Tout ne fonctionne pas, pourtant, au fil de cette descente aux enfers. La prestation de Lou Taylor Pucci (Dave, qui lit le Livre des morts), en particulier, manque clairement de finesse et nuit à l'immersion. La volonté scénaristique de tout justifier, le besoin de trouver une issue satisfaisante à la malédiction, quelques scènes qui sacrifient à la mode des "rollercoaster movies" (Saw en tête) qui font les beaux jours des salles obscures viennent rappeler que plus de trente années et pas mal de millions de dollars de budget séparent ce reboot du film qui l'a inspiré. Mais la photo, les choix de caméra, la résurrection de ces prises de vue filant à travers la forêt, les teintes ocres qui virent au rouge et tripes à mesure que l'enfer débarque sur terre soulignent a contrario la capacité d'Alvarez à conserver son âme dans cette grosse machine. Evil Dead se nourrit d'un esprit et d'une esthétique baroques et borderline qui renouent avec les excès historiques des films de genre d'autrefois - on parle de plus de 25 000 litres de faux sang utilisés pour ce film, et franchement, j'y crois.

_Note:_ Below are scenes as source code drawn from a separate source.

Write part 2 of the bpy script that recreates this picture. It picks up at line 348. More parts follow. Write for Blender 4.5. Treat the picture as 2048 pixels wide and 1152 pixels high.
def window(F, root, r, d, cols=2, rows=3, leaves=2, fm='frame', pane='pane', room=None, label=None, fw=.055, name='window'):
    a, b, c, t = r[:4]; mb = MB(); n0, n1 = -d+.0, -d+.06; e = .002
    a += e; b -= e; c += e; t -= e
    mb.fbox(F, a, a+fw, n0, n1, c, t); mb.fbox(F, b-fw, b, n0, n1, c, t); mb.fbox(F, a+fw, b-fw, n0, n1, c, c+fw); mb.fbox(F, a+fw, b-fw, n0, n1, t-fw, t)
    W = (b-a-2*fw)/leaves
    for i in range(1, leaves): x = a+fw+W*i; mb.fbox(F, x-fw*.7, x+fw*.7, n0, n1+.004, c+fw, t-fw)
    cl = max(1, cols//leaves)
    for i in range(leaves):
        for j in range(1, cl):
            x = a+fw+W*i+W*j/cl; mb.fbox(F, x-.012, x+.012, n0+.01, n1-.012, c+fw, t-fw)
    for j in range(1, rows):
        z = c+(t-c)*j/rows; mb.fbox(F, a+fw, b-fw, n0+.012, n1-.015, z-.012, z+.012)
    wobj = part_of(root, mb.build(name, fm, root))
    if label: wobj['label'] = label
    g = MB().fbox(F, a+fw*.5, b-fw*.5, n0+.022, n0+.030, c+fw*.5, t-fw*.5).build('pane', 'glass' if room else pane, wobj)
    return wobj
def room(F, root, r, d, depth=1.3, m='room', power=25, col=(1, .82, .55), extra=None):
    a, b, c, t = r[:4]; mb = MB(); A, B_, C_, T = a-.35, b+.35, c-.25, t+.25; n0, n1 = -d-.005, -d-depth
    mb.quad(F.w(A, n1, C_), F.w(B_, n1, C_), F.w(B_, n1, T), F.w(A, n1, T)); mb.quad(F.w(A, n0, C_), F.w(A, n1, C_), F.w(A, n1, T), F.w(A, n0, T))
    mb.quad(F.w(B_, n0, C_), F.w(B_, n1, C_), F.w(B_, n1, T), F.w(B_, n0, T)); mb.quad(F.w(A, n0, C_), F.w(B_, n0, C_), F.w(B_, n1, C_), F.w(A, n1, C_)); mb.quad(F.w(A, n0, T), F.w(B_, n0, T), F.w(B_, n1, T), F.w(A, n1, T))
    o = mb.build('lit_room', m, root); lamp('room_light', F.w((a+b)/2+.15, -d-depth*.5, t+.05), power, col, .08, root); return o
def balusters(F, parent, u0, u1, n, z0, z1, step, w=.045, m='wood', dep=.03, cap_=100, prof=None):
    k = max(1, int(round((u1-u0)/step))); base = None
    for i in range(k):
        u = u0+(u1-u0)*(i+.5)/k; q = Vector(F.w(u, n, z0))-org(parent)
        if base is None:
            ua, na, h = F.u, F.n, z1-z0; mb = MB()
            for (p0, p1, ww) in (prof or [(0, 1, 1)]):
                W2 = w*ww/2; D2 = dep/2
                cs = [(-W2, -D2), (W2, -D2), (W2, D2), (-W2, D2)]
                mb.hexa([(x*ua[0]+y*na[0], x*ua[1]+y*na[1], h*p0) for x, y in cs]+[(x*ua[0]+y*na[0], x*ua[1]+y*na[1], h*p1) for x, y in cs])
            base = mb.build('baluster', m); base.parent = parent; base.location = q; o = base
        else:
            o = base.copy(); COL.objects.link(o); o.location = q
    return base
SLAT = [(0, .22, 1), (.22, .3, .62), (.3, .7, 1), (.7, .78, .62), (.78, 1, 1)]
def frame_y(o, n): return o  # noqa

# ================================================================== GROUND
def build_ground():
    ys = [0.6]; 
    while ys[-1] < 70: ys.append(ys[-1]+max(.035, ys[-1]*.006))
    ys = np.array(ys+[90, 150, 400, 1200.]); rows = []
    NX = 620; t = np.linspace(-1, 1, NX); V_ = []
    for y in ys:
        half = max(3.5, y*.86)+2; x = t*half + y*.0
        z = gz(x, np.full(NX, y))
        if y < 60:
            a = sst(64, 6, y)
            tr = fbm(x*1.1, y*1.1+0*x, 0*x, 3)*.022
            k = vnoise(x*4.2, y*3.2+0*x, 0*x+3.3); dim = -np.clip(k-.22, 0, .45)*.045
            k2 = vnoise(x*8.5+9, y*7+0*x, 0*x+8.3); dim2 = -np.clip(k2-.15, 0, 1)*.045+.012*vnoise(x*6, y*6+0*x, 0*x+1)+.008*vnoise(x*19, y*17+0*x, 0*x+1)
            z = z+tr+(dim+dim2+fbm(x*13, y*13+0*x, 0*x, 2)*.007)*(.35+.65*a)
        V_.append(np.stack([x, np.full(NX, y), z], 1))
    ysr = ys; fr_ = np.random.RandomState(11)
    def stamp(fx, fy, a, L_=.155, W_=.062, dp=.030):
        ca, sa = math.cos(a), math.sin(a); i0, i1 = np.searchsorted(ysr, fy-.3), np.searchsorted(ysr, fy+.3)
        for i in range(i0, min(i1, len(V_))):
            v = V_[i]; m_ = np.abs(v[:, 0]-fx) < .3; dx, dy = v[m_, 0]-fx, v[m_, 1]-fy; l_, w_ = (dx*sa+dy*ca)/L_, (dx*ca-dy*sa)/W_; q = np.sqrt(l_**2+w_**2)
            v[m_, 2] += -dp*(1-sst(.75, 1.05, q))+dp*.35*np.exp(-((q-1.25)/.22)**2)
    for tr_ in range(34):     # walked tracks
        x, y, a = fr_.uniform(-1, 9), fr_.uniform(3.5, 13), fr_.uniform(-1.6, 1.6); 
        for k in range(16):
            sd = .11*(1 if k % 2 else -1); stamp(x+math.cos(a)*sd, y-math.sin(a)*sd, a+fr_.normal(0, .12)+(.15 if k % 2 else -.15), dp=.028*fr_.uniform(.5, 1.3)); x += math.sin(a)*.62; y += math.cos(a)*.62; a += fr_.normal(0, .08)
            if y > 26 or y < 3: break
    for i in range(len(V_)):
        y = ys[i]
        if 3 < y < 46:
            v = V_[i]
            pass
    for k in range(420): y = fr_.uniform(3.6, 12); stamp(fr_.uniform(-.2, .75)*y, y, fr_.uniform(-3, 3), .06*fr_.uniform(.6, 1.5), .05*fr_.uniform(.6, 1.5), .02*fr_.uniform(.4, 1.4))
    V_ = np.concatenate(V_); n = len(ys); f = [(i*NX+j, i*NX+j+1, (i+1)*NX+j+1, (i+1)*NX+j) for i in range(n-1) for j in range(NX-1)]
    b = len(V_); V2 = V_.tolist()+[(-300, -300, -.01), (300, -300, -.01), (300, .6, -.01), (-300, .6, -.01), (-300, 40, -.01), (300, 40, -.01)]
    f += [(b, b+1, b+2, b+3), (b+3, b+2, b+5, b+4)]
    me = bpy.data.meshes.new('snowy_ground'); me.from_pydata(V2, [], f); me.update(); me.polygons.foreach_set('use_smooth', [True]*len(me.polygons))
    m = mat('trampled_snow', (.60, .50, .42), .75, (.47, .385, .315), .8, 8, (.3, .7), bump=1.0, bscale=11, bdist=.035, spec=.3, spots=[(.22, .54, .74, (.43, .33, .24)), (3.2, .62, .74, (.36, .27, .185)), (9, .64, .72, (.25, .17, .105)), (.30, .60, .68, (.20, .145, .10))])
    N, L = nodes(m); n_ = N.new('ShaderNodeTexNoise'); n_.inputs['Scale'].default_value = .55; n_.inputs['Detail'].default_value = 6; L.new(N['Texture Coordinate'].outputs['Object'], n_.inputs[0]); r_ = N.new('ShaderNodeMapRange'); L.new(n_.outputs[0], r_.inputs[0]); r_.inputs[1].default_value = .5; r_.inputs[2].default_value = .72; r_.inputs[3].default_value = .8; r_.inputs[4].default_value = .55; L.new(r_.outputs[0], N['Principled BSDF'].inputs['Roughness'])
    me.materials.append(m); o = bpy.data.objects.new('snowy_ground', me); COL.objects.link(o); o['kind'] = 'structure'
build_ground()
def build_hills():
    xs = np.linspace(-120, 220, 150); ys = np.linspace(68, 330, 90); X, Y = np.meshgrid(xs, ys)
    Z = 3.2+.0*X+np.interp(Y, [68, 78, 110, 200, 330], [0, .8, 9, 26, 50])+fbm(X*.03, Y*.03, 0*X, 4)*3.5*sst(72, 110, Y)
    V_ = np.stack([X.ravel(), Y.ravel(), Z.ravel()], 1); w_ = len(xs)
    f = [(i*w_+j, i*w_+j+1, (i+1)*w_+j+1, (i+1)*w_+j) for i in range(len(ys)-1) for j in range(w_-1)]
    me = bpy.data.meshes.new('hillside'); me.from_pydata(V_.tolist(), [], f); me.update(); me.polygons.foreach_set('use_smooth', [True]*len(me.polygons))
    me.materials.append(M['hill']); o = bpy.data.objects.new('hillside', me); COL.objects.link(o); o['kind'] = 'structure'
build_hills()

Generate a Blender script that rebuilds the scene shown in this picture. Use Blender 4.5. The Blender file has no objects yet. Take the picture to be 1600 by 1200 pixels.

Bien qu'agaçant par certains aspects, Evil Dead constitue à mon sens un vrai moment de cinéma. Dont on ne regrettera finalement qu'une chose : que le personnage d'Ash n'y ait pas trouvé sa place. Bruce Campbell, désormais à la place de producteur du film aux côtés de Sam Raimi, aurait gentiment décliné la proposition d'un caméo. Mais pour tout dire, c'est peut-être mieux comme ça : l'on reste ainsi toujours en droit d'espérer un retour de Raimi derrière la caméra, pour rendre à Ash la place qu'il mérite vraiment : en tête d'affiche, à gueuler comme un putois que "Chez Pryba, les prix sont bas"... 

 Le petit clin d'oeil qui tue : l'épave sur laquelle est assise Mia, au début du film d'Alvarez, est en fait une Oldsmobile Delta 88, soit la voiture utilisée par Ash et ses amis dans le premier Evil Dead de Sam Raimi. Raimi a l'habitude mettre en scène cette automobile, qui n'est autre que la sienne, dans ses films.